### [Direction]
From the opening line of the records through the line bearing "return Lc, Lr", set down every line exactly.

### [Records for this task]

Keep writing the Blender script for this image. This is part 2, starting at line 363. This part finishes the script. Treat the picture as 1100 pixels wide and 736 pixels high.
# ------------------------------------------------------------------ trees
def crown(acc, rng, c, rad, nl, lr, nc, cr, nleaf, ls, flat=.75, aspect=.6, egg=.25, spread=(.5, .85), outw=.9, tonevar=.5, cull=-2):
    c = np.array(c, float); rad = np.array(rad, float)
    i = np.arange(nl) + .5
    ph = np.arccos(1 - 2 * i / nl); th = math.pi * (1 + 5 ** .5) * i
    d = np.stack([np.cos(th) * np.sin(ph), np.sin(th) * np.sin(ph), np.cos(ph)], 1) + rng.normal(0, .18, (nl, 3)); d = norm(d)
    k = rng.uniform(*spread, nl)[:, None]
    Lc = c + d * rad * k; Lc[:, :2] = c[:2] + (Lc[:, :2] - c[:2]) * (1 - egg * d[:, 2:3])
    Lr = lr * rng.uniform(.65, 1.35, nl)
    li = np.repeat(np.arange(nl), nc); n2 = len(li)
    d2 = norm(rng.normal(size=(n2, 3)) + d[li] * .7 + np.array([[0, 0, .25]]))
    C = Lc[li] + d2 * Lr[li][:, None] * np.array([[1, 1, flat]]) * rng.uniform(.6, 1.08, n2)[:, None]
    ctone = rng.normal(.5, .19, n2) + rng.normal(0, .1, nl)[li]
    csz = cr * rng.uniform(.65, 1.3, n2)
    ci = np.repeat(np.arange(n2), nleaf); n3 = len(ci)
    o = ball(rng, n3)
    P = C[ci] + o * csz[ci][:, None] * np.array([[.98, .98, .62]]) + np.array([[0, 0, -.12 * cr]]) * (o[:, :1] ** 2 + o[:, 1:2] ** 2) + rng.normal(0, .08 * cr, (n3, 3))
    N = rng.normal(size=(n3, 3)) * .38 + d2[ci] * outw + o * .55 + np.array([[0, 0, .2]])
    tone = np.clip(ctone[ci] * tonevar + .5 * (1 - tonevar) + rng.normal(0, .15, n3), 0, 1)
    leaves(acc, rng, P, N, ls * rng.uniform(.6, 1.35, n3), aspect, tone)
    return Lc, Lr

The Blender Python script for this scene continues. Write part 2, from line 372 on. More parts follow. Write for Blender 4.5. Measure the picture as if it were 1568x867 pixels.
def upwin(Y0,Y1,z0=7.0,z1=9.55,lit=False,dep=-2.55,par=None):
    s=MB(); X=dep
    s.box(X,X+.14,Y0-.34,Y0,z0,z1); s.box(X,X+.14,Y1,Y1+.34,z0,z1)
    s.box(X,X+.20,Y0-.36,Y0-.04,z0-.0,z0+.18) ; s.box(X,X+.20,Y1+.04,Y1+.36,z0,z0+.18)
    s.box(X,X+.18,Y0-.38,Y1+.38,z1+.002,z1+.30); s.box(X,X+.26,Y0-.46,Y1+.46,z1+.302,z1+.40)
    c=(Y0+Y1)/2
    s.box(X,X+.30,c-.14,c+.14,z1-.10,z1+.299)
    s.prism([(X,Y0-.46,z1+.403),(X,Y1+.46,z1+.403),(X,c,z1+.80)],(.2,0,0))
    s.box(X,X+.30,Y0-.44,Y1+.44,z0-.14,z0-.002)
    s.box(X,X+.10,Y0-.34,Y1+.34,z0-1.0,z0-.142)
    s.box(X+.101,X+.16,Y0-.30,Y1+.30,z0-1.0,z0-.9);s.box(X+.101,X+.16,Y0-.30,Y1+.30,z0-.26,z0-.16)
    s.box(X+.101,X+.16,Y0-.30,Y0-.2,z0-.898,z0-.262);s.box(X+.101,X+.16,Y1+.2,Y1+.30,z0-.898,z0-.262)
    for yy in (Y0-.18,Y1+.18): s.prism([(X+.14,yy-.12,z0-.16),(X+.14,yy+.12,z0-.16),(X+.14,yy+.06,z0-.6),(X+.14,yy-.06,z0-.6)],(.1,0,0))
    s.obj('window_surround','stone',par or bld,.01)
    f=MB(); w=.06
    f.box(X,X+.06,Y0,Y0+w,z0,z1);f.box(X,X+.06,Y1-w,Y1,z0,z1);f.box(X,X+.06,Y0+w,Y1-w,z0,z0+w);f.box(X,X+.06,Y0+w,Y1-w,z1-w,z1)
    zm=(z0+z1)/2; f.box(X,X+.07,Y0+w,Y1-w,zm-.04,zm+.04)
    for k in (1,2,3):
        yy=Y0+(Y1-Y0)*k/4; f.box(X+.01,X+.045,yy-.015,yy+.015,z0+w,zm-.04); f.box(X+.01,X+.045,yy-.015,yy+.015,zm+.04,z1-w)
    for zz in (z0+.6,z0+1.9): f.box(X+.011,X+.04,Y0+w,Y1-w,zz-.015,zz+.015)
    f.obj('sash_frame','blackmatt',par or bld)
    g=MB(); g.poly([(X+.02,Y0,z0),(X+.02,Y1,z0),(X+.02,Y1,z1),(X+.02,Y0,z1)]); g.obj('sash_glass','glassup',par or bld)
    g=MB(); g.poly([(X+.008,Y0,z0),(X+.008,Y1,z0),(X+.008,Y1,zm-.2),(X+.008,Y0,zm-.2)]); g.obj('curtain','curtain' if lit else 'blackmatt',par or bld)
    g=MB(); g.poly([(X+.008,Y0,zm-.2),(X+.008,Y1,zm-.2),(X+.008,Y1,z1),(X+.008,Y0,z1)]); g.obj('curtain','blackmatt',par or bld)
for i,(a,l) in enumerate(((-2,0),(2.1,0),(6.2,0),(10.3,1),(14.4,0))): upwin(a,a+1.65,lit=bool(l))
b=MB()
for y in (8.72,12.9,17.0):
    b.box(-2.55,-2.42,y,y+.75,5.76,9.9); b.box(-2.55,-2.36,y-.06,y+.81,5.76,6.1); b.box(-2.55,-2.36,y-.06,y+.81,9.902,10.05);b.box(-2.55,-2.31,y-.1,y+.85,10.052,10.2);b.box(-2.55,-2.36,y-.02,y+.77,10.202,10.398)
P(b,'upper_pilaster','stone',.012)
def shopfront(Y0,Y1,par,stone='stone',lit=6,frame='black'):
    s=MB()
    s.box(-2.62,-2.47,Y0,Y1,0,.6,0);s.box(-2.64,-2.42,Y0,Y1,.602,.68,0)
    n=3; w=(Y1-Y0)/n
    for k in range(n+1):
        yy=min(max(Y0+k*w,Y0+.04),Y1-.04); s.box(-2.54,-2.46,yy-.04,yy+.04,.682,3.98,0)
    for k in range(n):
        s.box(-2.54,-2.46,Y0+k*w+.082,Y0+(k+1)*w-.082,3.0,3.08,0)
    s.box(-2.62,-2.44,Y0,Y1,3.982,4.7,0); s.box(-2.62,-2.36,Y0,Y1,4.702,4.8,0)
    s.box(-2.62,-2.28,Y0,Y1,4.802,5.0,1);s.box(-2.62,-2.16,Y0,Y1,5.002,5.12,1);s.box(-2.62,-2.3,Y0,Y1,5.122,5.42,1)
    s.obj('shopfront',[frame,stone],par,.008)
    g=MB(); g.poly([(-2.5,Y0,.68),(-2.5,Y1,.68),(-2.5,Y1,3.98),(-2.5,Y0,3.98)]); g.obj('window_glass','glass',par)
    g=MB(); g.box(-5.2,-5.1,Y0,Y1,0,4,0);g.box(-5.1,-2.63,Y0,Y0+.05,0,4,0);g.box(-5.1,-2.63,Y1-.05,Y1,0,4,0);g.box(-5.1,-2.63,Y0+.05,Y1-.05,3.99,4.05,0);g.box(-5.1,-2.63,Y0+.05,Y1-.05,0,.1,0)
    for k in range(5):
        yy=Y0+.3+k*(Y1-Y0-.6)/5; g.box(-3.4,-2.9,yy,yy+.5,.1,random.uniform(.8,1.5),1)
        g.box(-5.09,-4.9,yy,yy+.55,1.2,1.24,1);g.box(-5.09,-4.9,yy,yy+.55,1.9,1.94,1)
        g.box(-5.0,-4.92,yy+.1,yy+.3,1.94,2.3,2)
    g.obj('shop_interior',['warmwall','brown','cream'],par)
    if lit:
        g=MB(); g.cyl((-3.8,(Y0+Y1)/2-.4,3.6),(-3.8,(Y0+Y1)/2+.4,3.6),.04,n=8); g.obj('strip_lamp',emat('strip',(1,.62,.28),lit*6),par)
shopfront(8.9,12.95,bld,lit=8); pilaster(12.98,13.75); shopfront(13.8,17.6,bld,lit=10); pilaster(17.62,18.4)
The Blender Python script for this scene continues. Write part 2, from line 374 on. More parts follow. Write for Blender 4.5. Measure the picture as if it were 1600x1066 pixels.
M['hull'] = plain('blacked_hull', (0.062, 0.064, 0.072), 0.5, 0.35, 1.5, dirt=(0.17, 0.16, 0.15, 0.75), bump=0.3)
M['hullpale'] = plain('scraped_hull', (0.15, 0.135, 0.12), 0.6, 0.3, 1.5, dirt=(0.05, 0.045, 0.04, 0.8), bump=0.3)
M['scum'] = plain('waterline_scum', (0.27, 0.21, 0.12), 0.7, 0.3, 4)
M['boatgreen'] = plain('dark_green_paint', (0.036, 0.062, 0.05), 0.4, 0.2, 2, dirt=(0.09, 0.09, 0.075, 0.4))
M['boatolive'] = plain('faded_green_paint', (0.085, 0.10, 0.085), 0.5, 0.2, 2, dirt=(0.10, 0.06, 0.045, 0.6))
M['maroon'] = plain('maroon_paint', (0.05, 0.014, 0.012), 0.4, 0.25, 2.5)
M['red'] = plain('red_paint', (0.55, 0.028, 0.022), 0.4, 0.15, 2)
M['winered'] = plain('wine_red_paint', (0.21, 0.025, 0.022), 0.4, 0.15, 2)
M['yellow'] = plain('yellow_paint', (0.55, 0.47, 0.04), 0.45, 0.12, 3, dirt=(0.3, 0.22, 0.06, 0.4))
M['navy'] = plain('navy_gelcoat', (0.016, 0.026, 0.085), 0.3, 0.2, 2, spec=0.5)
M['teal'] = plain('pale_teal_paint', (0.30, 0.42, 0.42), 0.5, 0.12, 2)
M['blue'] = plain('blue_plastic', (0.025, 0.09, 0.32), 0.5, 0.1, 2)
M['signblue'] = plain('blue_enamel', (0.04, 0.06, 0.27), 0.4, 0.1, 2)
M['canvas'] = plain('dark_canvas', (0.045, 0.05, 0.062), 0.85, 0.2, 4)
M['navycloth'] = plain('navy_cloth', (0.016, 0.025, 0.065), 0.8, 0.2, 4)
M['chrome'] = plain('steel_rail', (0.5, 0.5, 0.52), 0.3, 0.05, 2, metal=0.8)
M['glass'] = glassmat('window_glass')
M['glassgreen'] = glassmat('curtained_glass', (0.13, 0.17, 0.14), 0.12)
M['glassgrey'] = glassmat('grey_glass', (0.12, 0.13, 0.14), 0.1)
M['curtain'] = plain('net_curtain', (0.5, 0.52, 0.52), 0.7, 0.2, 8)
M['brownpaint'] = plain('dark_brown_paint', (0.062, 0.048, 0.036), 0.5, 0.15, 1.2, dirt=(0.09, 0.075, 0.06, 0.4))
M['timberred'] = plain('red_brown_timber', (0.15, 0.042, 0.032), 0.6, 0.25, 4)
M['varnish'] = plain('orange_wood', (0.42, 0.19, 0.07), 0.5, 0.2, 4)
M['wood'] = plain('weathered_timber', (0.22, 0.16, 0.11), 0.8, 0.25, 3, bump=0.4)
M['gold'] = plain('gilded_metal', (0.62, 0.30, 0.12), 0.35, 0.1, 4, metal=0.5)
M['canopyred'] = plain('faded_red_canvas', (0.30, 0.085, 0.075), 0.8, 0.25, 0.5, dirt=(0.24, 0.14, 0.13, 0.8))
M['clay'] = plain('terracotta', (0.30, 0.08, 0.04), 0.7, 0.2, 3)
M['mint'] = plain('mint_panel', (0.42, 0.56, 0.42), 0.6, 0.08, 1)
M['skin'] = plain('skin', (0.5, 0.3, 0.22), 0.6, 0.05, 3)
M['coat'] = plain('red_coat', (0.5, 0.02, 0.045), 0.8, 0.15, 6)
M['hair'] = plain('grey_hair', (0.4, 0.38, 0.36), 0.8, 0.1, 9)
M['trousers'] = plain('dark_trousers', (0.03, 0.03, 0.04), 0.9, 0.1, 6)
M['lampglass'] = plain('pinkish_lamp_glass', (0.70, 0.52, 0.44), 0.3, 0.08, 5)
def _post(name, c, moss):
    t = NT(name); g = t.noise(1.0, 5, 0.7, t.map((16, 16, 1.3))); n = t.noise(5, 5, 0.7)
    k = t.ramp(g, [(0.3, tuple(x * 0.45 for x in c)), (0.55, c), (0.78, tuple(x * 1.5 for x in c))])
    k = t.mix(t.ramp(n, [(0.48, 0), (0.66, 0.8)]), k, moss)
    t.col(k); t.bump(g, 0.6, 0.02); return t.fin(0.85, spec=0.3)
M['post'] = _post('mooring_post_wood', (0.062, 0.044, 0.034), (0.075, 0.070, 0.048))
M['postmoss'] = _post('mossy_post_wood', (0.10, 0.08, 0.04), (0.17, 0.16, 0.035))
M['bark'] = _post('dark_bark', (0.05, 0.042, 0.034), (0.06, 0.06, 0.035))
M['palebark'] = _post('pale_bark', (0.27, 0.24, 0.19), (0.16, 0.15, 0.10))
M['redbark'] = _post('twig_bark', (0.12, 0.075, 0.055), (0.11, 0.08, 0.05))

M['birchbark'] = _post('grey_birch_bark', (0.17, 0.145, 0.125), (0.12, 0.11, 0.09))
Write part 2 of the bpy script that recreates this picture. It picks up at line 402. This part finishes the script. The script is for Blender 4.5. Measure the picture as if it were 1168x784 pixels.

### [Answer for the task]
Keep writing the Blender script for this image. This is part 2, starting at line 363. This part finishes the script. Treat the picture as 1100 pixels wide and 736 pixels high.
# ------------------------------------------------------------------ trees
def crown(acc, rng, c, rad, nl, lr, nc, cr, nleaf, ls, flat=.75, aspect=.6, egg=.25, spread=(.5, .85), outw=.9, tonevar=.5, cull=-2):
    c = np.array(c, float); rad = np.array(rad, float)
    i = np.arange(nl) + .5
    ph = np.arccos(1 - 2 * i / nl); th = math.pi * (1 + 5 ** .5) * i
    d = np.stack([np.cos(th) * np.sin(ph), np.sin(th) * np.sin(ph), np.cos(ph)], 1) + rng.normal(0, .18, (nl, 3)); d = norm(d)
    k = rng.uniform(*spread, nl)[:, None]
    Lc = c + d * rad * k; Lc[:, :2] = c[:2] + (Lc[:, :2] - c[:2]) * (1 - egg * d[:, 2:3])
    Lr = lr * rng.uniform(.65, 1.35, nl)
    li = np.repeat(np.arange(nl), nc); n2 = len(li)
    d2 = norm(rng.normal(size=(n2, 3)) + d[li] * .7 + np.array([[0, 0, .25]]))
    C = Lc[li] + d2 * Lr[li][:, None] * np.array([[1, 1, flat]]) * rng.uniform(.6, 1.08, n2)[:, None]
    ctone = rng.normal(.5, .19, n2) + rng.normal(0, .1, nl)[li]
    csz = cr * rng.uniform(.65, 1.3, n2)
    ci = np.repeat(np.arange(n2), nleaf); n3 = len(ci)
    o = ball(rng, n3)
    P = C[ci] + o * csz[ci][:, None] * np.array([[.98, .98, .62]]) + np.array([[0, 0, -.12 * cr]]) * (o[:, :1] ** 2 + o[:, 1:2] ** 2) + rng.normal(0, .08 * cr, (n3, 3))
    N = rng.normal(size=(n3, 3)) * .38 + d2[ci] * outw + o * .55 + np.array([[0, 0, .2]])
    tone = np.clip(ctone[ci] * tonevar + .5 * (1 - tonevar) + rng.normal(0, .15, n3), 0, 1)
    leaves(acc, rng, P, N, ls * rng.uniform(.6, 1.35, n3), aspect, tone)
    return Lc, Lr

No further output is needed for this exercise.